In the Belfast Telegraph, it was announced that the Ulster Government had decided that ‘in the interests of the war effort’ that people should only take a short break over the Easter period (11 April was Good Friday).[1] Many doubted whether the people of Ulster were ‘doing their bit’.

Major Speir, retiring chairman of the Area Board for Northern Ireland, believed that ‘employees, employers and Government Ministries and Boards in Northern were not making their fair contribution to the war effort’.[2]

There was a significant amount of evidence to substantiate this view. A Mass Observation researcher came to Northern Ireland to report on the war effort. He found that there was a ‘lack of war urgency and relative lack of anxiety are most striking in Ulster…unmistakable’. He wrote that ‘Ulster is in the war, psychologically it is not fighting it’. He noted that rationing causes grumbles and anybody ‘who is keen on the war effort is liable to feel uncomfortable in Ulster’.[3]

In 1940, Harold Wilson, Secretary of Churchill’s Cabinet’s Manpower Requirements Committee and future UK prime minister, arrived in Northern Ireland to report on war production. He found industry and workers depressed and apathetic. Unemployment had risen while it had fallen in England. He concluded that Northern Ireland was making little contribution to the war effort.[4]

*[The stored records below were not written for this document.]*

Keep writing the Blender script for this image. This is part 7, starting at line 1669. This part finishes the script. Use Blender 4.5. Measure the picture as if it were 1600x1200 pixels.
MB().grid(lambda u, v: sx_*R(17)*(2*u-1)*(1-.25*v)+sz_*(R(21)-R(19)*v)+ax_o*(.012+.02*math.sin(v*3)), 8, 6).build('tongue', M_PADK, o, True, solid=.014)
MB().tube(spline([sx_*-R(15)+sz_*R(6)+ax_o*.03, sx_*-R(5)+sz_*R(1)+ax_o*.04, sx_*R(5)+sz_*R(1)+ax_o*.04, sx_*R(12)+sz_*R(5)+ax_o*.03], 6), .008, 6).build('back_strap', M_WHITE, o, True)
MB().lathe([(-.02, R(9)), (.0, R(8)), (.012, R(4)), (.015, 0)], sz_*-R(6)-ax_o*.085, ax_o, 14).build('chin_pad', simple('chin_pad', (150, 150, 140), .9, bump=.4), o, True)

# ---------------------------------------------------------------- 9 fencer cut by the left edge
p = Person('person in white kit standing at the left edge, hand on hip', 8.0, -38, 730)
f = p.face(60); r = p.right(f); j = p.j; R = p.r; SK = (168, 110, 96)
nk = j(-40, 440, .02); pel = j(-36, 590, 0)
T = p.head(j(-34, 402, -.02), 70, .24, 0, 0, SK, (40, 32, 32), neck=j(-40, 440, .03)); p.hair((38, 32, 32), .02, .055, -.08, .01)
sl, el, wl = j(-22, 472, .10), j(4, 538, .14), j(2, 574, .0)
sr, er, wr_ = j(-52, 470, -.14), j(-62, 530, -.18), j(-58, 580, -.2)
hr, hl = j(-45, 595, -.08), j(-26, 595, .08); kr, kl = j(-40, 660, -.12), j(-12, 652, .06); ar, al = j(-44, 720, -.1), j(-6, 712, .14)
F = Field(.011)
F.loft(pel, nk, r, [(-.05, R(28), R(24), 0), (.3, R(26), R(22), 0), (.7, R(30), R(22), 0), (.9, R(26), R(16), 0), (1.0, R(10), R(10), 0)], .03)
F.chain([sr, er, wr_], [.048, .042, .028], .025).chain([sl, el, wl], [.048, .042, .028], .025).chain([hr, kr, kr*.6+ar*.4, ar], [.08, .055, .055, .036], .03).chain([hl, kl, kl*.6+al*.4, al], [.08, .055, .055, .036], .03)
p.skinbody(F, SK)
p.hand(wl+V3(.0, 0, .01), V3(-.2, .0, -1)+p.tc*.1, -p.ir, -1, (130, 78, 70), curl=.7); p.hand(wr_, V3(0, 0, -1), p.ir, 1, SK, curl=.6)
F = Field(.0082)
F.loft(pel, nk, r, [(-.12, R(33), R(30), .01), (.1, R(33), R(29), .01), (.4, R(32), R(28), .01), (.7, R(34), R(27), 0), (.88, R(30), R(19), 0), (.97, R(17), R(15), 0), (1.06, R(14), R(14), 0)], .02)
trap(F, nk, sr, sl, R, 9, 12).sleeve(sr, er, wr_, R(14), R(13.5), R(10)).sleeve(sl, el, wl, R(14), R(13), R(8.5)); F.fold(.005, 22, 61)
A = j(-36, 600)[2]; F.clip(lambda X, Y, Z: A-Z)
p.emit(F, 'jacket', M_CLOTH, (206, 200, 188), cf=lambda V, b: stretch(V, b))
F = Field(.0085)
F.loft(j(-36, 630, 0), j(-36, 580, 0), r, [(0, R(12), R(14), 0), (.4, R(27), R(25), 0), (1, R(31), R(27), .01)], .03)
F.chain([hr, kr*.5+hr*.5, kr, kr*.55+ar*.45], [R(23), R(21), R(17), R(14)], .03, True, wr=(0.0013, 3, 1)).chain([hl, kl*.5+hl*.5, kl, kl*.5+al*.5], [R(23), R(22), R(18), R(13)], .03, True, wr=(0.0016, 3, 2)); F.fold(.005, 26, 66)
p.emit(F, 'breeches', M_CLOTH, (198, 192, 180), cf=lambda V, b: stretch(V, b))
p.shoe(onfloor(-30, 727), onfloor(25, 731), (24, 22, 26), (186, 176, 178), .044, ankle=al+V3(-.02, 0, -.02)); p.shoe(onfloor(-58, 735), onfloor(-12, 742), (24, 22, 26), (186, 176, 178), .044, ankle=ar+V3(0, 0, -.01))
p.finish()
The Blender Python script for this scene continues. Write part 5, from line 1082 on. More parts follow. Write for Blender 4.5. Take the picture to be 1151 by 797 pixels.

Between 7th April and 6th May 1941, four aerial bombing raids on Belfast killed over 900 people, injured 1,500 and damaged about half of the city’s homes. Thousands were made homeless and over 100,000 residents fled to the country. This period in Belfast’s history has become known as the Belfast Blitz. To mark the 81st anniversary, key events each day over the Blitz period are being retold here on this website and also on Twitter (@drtomstours). .

[1] Belfast Telegraph, 5 April 1941, p.5.

[2] Northern Whig, 3 April 1941, p.4.

[3] Brian Barton, Belfast in the War Years, Belfast in the War Years (Belfast: Blackstaff Press, 1989), pp.48-49.

[4] Brian Barton, Belfast in the War Years, Belfast in the War Years (Belfast: Blackstaff Press, 1989), pp.47-48.